From Florida to Virginia, Massachusetts to California, candidates and political parties seeking to squeeze every vote from a divided electorate are targeting America’s newest citizens. It’s a relatively small bloc but one that can be substantial enough to make a difference in razor-close presidential swing states and competitive congressional races.In Florida, which President Barack Obama won by less than 5 percentage points four years ago, a new analysis of U.S. Census data shows people who naturalized as Americans since 2000 make up 6 percent of the population of voting-age citizens. For months, the Obama campaign has been sending volunteers to citizenship ceremonies to register people and canvassing Miami-area neighborhoods where immigrant families live. In California, where new citizens comprise nearly 9 percent of potential voters, Republicans hope House candidates Ricky Gill and Abel Maldonado can reach that group by highlighting their families’ journeys from India and Mexico, respectively, in search of the American Dream.

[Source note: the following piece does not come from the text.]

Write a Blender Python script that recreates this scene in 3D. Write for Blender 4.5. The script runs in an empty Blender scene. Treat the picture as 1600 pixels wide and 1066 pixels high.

Georgina Castaneda, a home-care worker who grew up in Veracruz, Mexico, and now lives in Los Angeles, is the type of person the campaigns are targeting. After years of waiting for her citizenship application to go through the bureaucracy, she passed the U.S. civics test and swore her allegiance to the flag along with thousands of others at a ceremony in March at Los Angeles’ Staples Center. Castaneda said Democratic Party workers walked down the aisles handing out brochures to the crowd. She filled one out while still seated. “My idea was that one more vote could do something, so I registered at the ceremony,” she said.
Political parties have tried to engage new arrivals since at least the 1790s, when New York City’s fabled Tammany Hall political machine organized immigrants, especially the Irish. In this final stretch of contemporary campaigns, the influence of new voters is magnified in several battleground states, where small shifts can produce large impacts on the electoral vote count.